13 January, 2013

My first true day as a Roman tourist

The Vatican.  It sneaks up on you like that.
It's truly amazing that I have only been here for four full days.  My roommate Victoria and I totally bonded over pillow talk last night, and it feels like I've been here for weeks.  No, I don't know my way around Rome that well, just my neighborhood of Trastevere, and I finally saw the big sites yesterday for the first time, but still.  It's amazing.  I almost skipped orientation yesterday morning to sleep, but when I woke up around nine and realized I had nothing better to do that day, I got ready and went.  Thank God I did, because it was by far the best day of orientation yet.  We went on a walking tour of the city, to help us "get to know" Rome, even though no one was paying attention to how we got there.  Especially because Matteo, my guide, knows the city so well that he was taking us through these ridiculously similar side streets that I will never remember.  He also wasn't a very good tour guide in that he didn't have much to say about the places we went to.  But he got one thing right and that was all that mattered.

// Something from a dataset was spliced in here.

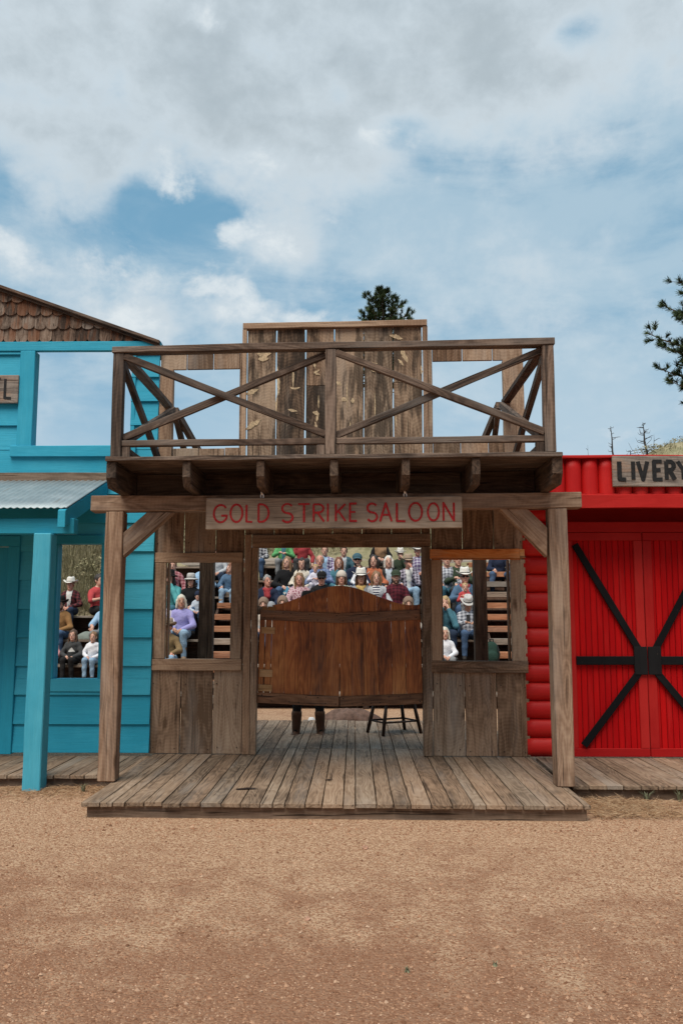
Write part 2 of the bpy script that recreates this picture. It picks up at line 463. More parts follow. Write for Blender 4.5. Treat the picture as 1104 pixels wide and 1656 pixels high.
n_fine = nt.noise(nt.vm('ADD', ae, (13.1, 2.7, 5.4)), 9., 8, .6, .1)


def blob(px, py, sx, sy, wt):
    r = Vector(ray(px, py)).normalized()
    a0 = math.atan2(r.x, r.y); e0 = math.asin(r.z)
    q = nt.m('ADD', nt.m('POWER', nt.m('MULTIPLY', nt.m('SUBTRACT', az, a0), F / sx), 2.), nt.m('POWER', nt.m('MULTIPLY', nt.m('SUBTRACT', el, e0), F / sy), 2.))
    return nt.m('MULTIPLY', nt.m('EXPONENT', nt.m('MULTIPLY', q, -1.)), wt)


n_wisp = nt.noise(nt.vm('ADD', ae, (5.1, 1.7, 8.4)), 22., 7, .62, .15)
thick = nt.m('ADD', nt.m('ADD', nt.m('MULTIPLY', n_big, 1.1), nt.m('MULTIPLY', n_fine, .62)), nt.m('ADD', nt.m('MULTIPLY', n_wisp, .20), -.38))
bias = None
for b in [(150, 110, 400, 190, .34), (720, 40, 360, 130, .27), (420, 240, 170, 85, .28), (20, 410, 85, 42, .25), (310, 500, 150, 42, .20), (140, 240, 130, 50, .12),
          (450, 402, 75, 32, .34), (1020, 40, 260, 110, .20), (800, 170, 260, 90, .17), (210, 532, 70, 30, .15), (590, 240, 90, 70, .20), (330, 300, 70, 26, .16),
          (275, 352, 95, 42, -.30), (130, 345, 90, 34, .12), (545, 155, 36, 26, -.34), (930, 62, 60, 26, -.26), (640, 210, 50, 28, -.22), (110, 305, 130, 34, -.02), (820, 430, 330, 110, .09), (560, 470, 130, 60, .06)]:
    v = blob(*b); bias = v if bias is None else nt.m('ADD', bias, v)
dens = nt.m('ADD', thick, bias)
cover = nt.step(dens, .56, .94)
thin = nt.noise(nt.vm('ADD', nt.vm('MULTIPLY', ae, (1.0, 2.2, 1)), (1.3, 4.1, 9.)), 3.4, 8, .6, .5)
veil = nt.step(nt.m('ADD', thin, nt.m('ADD', blob(860, 380, 460, 300, .12), blob(265, 350, 130, 60, -.22))), .36, .66)
shade = nt.step(nt.m('ADD', nt.m('ADD', dens, nt.m('MULTIPLY', n_wisp, .25)), -.22), .66, 1.16)
bright, grey = (5.2, 5.85, 6.3, 1), (3.6, 4.15, 4.5, 1)
cc = nt.mix(shade, bright, grey)
c = nt.mix(.62, hs.outputs[0], (1.35, 3.35, 5.0, 1))
c = nt.mix(nt.m('MULTIPLY', veil, .70), c, (4.0, 5.1, 5.85, 1))
c = nt.mix(nt.m('MULTIPLY', cover, .93), c, cc)
# crisper bright cumulus lower down
puff = nt.noise(nt.vm('ADD', ae, (2.2, 9.1, 3.3)), 8.5, 10, .58, .35)
b2 = None
for b in [(30, 405, 105, 42, .34), (330, 462, 120, 36, .34), (455, 400, 70, 32, .34), (375, 375, 34, 16, .26), (215, 530, 60, 26, .30), (300, 300, 60, 24, .22), (420, 262, 120, 48, .30), (120, 262, 90, 30, .10), (600, 235, 60, 45, .28), (330, 25, 60, 34, .22), (840, 240, 120, 40, .16), (470, 520, 130, 26, .24)]:
    v = blob(*b); b2 = v if b2 is None else nt.m('ADD', b2, v)
d2 = nt.m('ADD', nt.m('ADD', puff, nt.m('MULTIPLY', nt.m('SUBTRACT', n_wisp, .5), .6)), b2)
c2 = nt.mix(nt.step(d2, .74, .98), (4.9, 5.6, 6.1, 1), (6.3, 6.75, 6.95, 1))
c = nt.mix(nt.m('MULTIPLY', nt.step(d2, .64, .86), .88), c, c2)
lowhaze = nt.m('SUBTRACT', 1., nt.step(el, .05, .34))
c = nt.mix(nt.m('MULTIPLY', lowhaze, .72), c, (4.6, 5.45, 6.15, 1))
# unseen low sky behind the viewer, darkened to cut the frontal light
rear_dim = nt.m('MULTIPLY', nt.step(nt.m('MULTIPLY', sp.outputs[1], -1.), .0, .4), nt.m('SUBTRACT', 1., nt.step(el, .35, .95)))
c = nt.mix(nt.m('MULTIPLY', rear_dim, .62), c, (1.5, 1.65, 1.75, 1))
nt.put(bg.inputs['Color'], c)

sun = bpy.data.lights.new('sun', 'SUN'); sun.energy = 3.2; sun.angle = R(42); sun.color = (1, .92, .80)
so = bpy.data.objects.new('sun', sun); col.objects.link(so)
sd = Vector((math.sin(SUN_AZ) * math.cos(SUN_EL), math.cos(SUN_AZ) * math.cos(SUN_EL), math.sin(SUN_EL)))
so.rotation_euler = sd.to_track_quat('Z', 'Y').to_euler(); so.location = sd * 30
sc.view_settings.view_transform = 'Standard'; sc.view_settings.look = 'None'
sc.view_settings.exposure = 0.32; sc.view_settings.gamma = 1


# ------------------------------------------------------------------ setting: ground and hillside
def ss(a, b, x):
    t = min(1, max(0, (x - a) / (b - a))); return t * t * (3 - 2 * t)


def hill_z(X, Y):
    z = -.25
    if Y > 15.2: z += .5 * (min(Y, 25) - 15.2)
    if Y > 25: z += .16 * (min(Y, 60) - 25)
    if Y > 60: z -= .2 * (min(Y, 120) - 60)
    if X > -9.2: z -= 1.0 * (1 - ss(18.6 if X < -4.95 else 21.6, 19.3 if X < -4.95 else 22.4, Y))
    z += 3.6 * ss(13, 24, X) * ss(34, 60, Y)
    if Y > 15.2: z += .12 * math.sin(X * .7 + Y * .3) * min(1, (Y - 15.2) / 6) + .07 * math.sin(X * 1.9 - Y * 1.1) * min(1, (Y - 15.2) / 6)
    return z


me = bpy.data.meshes.new('ground')
me.from_pydata([(-300, -300, 0), (300, -300, 0), (300, 300, 0), (-300, 300, 0)], [], [(0, 1, 2, 3)])
me.materials.append(M['ground']); g = bpy.data.objects.new('ground', me); col.objects.link(g); tag(g, kind='structure')
vs = []; fs = []
xs = [-70 + i * 1.0 for i in range(141)]; ys = [14.9 + .6 * j for j in range(110)]
for y in ys:
    for x in xs: vs.append((x, y, hill_z(x, y)))
nx = len(xs)
for j in range(len(ys) - 1):
    for i in range(nx - 1):
        a = j * nx + i; fs.append((a, a + 1, a + nx + 1, a + nx))
me = bpy.data.meshes.new('hill'); me.from_pydata(vs, [], fs); me.materials.append(M['hill'])
me.polygons.foreach_set('use_smooth', [True] * len(fs))
o = bpy.data.objects.new('hill', me); col.objects.link(o); tag(o, kind='structure')


def in_deck(x, y):
    return (-2.3 < x < 1.95 and y > DF - .04 - .02 * (x - XC)) or (x < -2.2 and y > 8.56) or (x > 1.9 and y > 8.0)


def tri_cloud(name, items, mat, **kw):
    """items: list of (verts, faces, rnd) merged as one uncountable mass"""
    mb = MB()
    for v, f, r in items: mb.add(v, f, v, r)
    return tag(mb.build(name, mat), **kw)


# loose gravel lying on the ground, larger near the deck
items = []
for k in range(40000):
    y = 3.45 + 5.0 * rng.random() ** 1.25; x = rng.uniform(-.46 * y - .1, .44 * y + .1)
    if in_deck(x, y): continue
    s = rng.uniform(.0028, .0062) * (1 + (rng.random() < .05) * 1.2)
    if 6.85 < y and abs(x) < 2.3: s *= 1.35
    a = rng.uniform(0, 6.28); e = rng.uniform(.6, 1.0)
    v = []
    for q in range(5):
        b = a + q * 1.2566; rr = s * rng.uniform(.75, 1.2)
        v.append((x + rr * math.cos(b), y + e * rr * math.sin(b), s * rng.uniform(-.1, .3)))
    v.append((x + s * rng.uniform(-.3, .3), y + s * rng.uniform(-.3, .3), s * rng.uniform(.6, 1.1)))
    items.append((v, [(0, 1, 5), (1, 2, 5), (2, 3, 5), (3, 4, 5), (4, 0, 5)], rng.random()))
tri_cloud('gravel', items, M['pebble'], kind='stuff', label='loose tan and pink gravel scattered over the dirt street')
# straw and needles raked against the boardwalks
items = []
for k in range(5200):
    if rng.random() < .62: x = rng.gauss(2.25, .33); y = rng.uniform(7.35, 8.03) + abs(rng.gauss(0, .05)) * -1
    else: x = rng.gauss(-2.75, .55); y = 8.55 - abs(rng.gauss(0, .25))
    if in_deck(x, y) or x < -3.9: continue
    L = rng.uniform(.03, .13); a = rng.uniform(0, 6.28); t = rng.uniform(-.1, .35); wd = rng.uniform(.0012, .0028)
    z = rng.uniform(.003, .035) * math.exp(-((x - 2.25) / .5) ** 2) + .004
    dx, dy = math.cos(a), math.sin(a)
    v = [(x - dy * wd, y + dx * wd, z), (x + dy * wd, y - dx * wd, z), (x + dx * L, y + dy * L, z + t * L), (x + dx * L * .5, y + dy * L * .5, z + t * L * .5 + wd * 1.5)]
    items.append((v, [(0, 1, 2), (0, 2, 3), (1, 3, 2)], rng.random()))
tri_cloud('straw_litter', items, M['straw'], kind='stuff', label='dry straw and pine needles heaped beside the boardwalks')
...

The Pantheon was by far my biggest "WHERE DID THAT
COME FROM" moment.  So gorgeous.  Thanks, Patrick,
for photobombing my best picture of it.
My first time seeing the Eiffel tower is a moment I will never forget.  I knew we were going to see the Eiffel tower, but we got out of a metro stop, walked past a building and BOOM there it was.  Just right in front of me.  Thats exactly what my tour was like yesterday.  We were talking on these side streets, you'd turn a corner, and BAM beautiful, ancient architecture.  It was drop dead gorgeous.  That's what I love about Rome, not only is it so old and so full of history, but the rest of the city is just wrapped around these ancient monuments.  I'm pretty sure I haven't seen one skyscraper in Rome, and I love that about this city.  Skyscrapers are NOT pretty, and whoever thought that cities should be full of them was really wrong.
Making my wish into the Trevi fountain... Paolo didn't
seem to get the memo.
After the tour, we ate lunch, and then some of my friends and I were talking about how we didn't want to waste the rest of the day.  So, we decided to go to Vatican city.  Yeah, we were bored so we decided to just WALK to the Pope's house.  I love my life.  It was so gorgeous, I cannot even tell you how much I love old, renaissance and whatnot art.  Just drop dead gorgeous.  Why that is no longer in style, I have no idea.  I seriously wish we had good art nowadays.

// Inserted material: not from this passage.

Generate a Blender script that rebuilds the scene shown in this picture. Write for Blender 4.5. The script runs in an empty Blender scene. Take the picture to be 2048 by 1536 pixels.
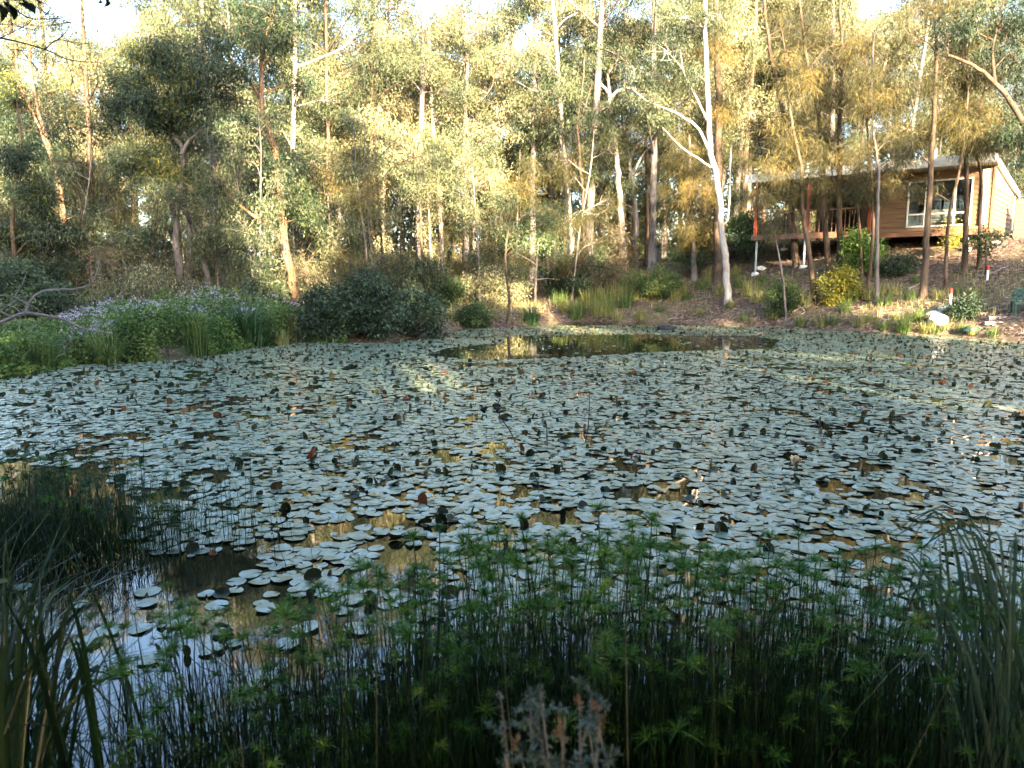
import bpy, math, random
import numpy as np
from mathutils import Vector
R = np.random.default_rng(7)
random.seed(7)
PI = math.pi
sc = bpy.context.scene
COL = sc.collection

# ------------------------------------------------------------------ camera
H = 1.75
F = 1500.0
PITCH = math.atan(208 / F)
cp, sp = math.cos(PITCH), math.sin(PITCH)

def ray(u, v):
    xc = (u - 1024) / F; yc = (768 - v) / F
    return np.array([xc, cp + yc * sp, -sp + yc * cp])

def at(u, v, Y):
    d = ray(u, v)
    return np.array([0, 0, H]) + d * (Y / d[1])

def on_z(u, v, z=0.0):
    d = ray(u, v)
    return np.array([0, 0, H]) + d * ((z - H) / d[2])

cam_d = bpy.data.cameras.new('camera')
cam = bpy.data.objects.new('camera', cam_d); COL.objects.link(cam)
cam.location = (0, 0, H); cam.rotation_euler = (PI / 2 - PITCH, 0, 0)
cam_d.sensor_width = 36; cam_d.lens = 36 * F / 2048
cam_d.clip_end = 2000; cam_d.clip_start = 0.02
cam_d.dof.use_dof = True; cam_d.dof.focus_distance = 5.5; cam_d.dof.aperture_fstop = 4.0
sc.camera = cam

# ------------------------------------------------------------------ light
SUN_EL = math.radians(15.0)
sun_h = np.array([0.27, -0.963])           # horizontal direction towards the sun
sun_h /= np.linalg.norm(sun_h)
tosun = np.array([sun_h[0] * math.cos(SUN_EL), sun_h[1] * math.cos(SUN_EL), math.sin(SUN_EL)])
w = bpy.data.worlds.new('World'); sc.world = w; w.use_nodes = True
nt = w.node_tree; bg = nt.nodes['Background']
sky = nt.nodes.new('ShaderNodeTexSky'); sky.sky_type = 'NISHITA'; sky.sun_disc = False
sky.sun_elevation = SUN_EL; sky.sun_rotation = math.atan2(tosun[0], tosun[1])
sky.air_density = 1.0; sky.dust_density = 2.0; sky.ozone_density = 1.5
nt.links.new(sky.outputs[0], bg.inputs[0]); bg.inputs[1].default_value = 0.105
sl = bpy.data.lights.new('sun', 'SUN'); sl.energy = 5.0; sl.angle = math.radians(0.6); sl.color = (1.0, 0.83, 0.57)
so = bpy.data.objects.new('sun', sl); COL.objects.link(so)
so.rotation_euler = Vector(tosun).to_track_quat('Z', 'Y').to_euler(); so.location = (20, -40, 40)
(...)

My Catholic grandmas should be jealous.
So - don't worry guys! - I've made a lot of friends.  Everytime I go off and do something with people, I try to go with different people, so I've actually met a lot of people on this trip who I would consider to be somewhat friends of mine.  The lack of unlimited calling and texting, however, is really putting a damper on my friendship making.  I was under the impression that texts to and from my cell phone provider, PicCell, were free for me and the person I'm sending them to.  That is not the case.  It costs about 0.19€ to send a text to someone (thats like, $0.25, which adds up fast) and it costs them money to receive it, too, if I'm not mistaken.  Last night at the bar, my friend Brad got a text and he said, "I get really excited when I get a text now, because it means someone likes me enough to spend that much money on me!" Because of this, getting together is really hard.  We don't really want to be texting each other all the time, and when we do, we don't really text back the second we get it, because we're not used to having our handy dandy PicCell phones on us at all times.  Anyway, its really annoying.  When we want to meet up at night, a lot of my friends have been using facebook messaging, so I'm on facebook way more than I want to be.  I kind of have to in order to make plans.  I'm also really nervous about making too close of friendships right now, because I haven't had classes yet.  I have no idea how often I'm going to run into these people, so I'm excited to get into the swing of things.
We ran into an American at the bar last night who was there to watch the Packers game.  She was at JCU last Spring, and decided to spend her last semester at JCU again because her friends from home are graduating.  She said you meet a wider variety of people in classes, and thats how she made her Italian friends.  The only Italians I've talked to are the ones who with manos morta, or "dead hands".  It's what they call it when someone lets their hand just sit awkwardly close to a part of you that their hand isn't supposed to be close to.  So yeah, Italians are actually really gross.  But this girl said that if you meet Italian men through an Italian female friend or if you get to know them as people and not as a random girl on the street, they don't treat you that way.  I was convinced that I wasn't going to have any true Italian friends, since I live with all Americans, but Italians go to my school!
What's really baffling me is the fact that I live in Rome of all places.  I saw the Colliseum from the outside yesterday, and I'm dying to go in.  However, I have four months to experience this, plus one of my classes goes to ancient parts of Rome.  So I really could lay around in my pajamas and watch a movie if I want! Not that I want to!  When in Rome, do as the Romans do!